Altra assoluzione shock dal tribunale di Roma. Dopo la discussa assoluzione al bidello, denunciato da una studentessa minorenne per palpeggiamenti ( giudicati troppo brevi per costituire reato). Questa volta è toccato ad una ragazza vittima del suo datore di lavoro. Non solo è stata ignorata nel suo disagio, ma addirittura additata come “complessata” dallo stesso collegio presieduto dalla stessa giudice, coinvolti nella sentenza contro il bidello. La ragazza ha riferito in procura le persecuzioni subite dal datore di lavoro sin dall’inizio , nel 2021. Ha portato in tribunale numerose prove contro il suo carnefice. Dai palpeggiamenti sui fianchi, alle mani che sfiorano il seno ripetutamente, dal tirarle i capelli per annusarli. Morsi sulle guance e sulle orecchie, fino ad infilarle la lingua nella bocca. In un primo momento alcune colleghe della vittima si sono presentate come testimoni a favore della ragazza, per poi ritrattare in sede dibattimentale.

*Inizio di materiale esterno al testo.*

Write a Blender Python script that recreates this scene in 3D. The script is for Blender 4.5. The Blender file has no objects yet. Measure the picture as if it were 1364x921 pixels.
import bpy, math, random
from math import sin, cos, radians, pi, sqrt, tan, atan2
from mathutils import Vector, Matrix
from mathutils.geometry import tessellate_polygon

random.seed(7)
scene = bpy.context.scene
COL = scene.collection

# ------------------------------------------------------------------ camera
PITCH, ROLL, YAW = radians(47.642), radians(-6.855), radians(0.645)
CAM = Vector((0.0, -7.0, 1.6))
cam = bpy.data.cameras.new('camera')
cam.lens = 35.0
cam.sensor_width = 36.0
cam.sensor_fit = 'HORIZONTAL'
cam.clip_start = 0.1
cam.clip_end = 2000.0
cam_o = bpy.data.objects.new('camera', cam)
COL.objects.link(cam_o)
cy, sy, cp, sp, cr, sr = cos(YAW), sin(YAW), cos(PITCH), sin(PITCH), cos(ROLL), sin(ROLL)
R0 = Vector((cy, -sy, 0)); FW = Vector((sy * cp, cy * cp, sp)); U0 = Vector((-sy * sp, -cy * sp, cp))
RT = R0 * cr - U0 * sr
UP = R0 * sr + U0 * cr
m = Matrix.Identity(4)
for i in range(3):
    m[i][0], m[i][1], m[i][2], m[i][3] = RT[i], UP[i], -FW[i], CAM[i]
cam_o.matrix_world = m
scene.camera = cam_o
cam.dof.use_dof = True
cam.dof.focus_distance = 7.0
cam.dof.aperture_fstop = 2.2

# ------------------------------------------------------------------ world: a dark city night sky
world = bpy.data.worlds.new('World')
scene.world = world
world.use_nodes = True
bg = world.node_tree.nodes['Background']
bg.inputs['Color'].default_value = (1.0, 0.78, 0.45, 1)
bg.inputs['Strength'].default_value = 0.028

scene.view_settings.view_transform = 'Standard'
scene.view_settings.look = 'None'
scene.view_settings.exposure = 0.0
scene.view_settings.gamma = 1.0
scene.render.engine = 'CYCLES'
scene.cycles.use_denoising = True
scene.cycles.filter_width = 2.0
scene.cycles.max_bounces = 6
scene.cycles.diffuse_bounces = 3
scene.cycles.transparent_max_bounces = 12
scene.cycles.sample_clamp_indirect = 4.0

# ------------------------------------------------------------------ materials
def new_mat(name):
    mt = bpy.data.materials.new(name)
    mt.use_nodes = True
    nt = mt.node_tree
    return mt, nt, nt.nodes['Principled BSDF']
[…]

Stando ai loro racconti, il datore di lavoro è un po’ eccessivo, ma in fin dei conti un giocherellone.
Il vero problema è la vittima, troppo grassa e complessata del suo aspetto, tanto da sentirsi spaesata dalle goliardiche attenzioni del capo buontempone, e di conseguenza l’ha scambiato per un molestatore.
Ciò che rende triste e grottesca la vicenda è che il tribunale ha dato ragione al carnefice con un’assoluzione shock. La ragazza è grassa, è complessata, evidentemente non è abituata a ricevere attenzioni, di conseguenza, si è sognata tutto. Ci manca solo che nelle motivazioni finali ci scrivano che deve ringraziare che qualcuno ha pensato di palpeggiarle il sedere.
Ancora più sconcertante è che la sentenza è stata emessa da un Tribunale presieduto da una donna.
Vergognoso come si possa etichettare “giocherellone” un uomo che assale una dipendente prendendola a morsi e strofinandosi sul suo seno. Aggiungo che è schifoso il clima di terrore che si crea a volte sugli ambienti di lavoro, che portano ad una connivenza e omertà tale che dei colleghi facciano il vuoto attorno a chi denuncia.
Schifoso all’ennesima potenza che un tribunale possa permettersi di trovare come vizio di forma l’aspetto fisico della vittima, assolvendo il suo carnefice, e di conseguenza giustificandolo nel suo gesto criminale.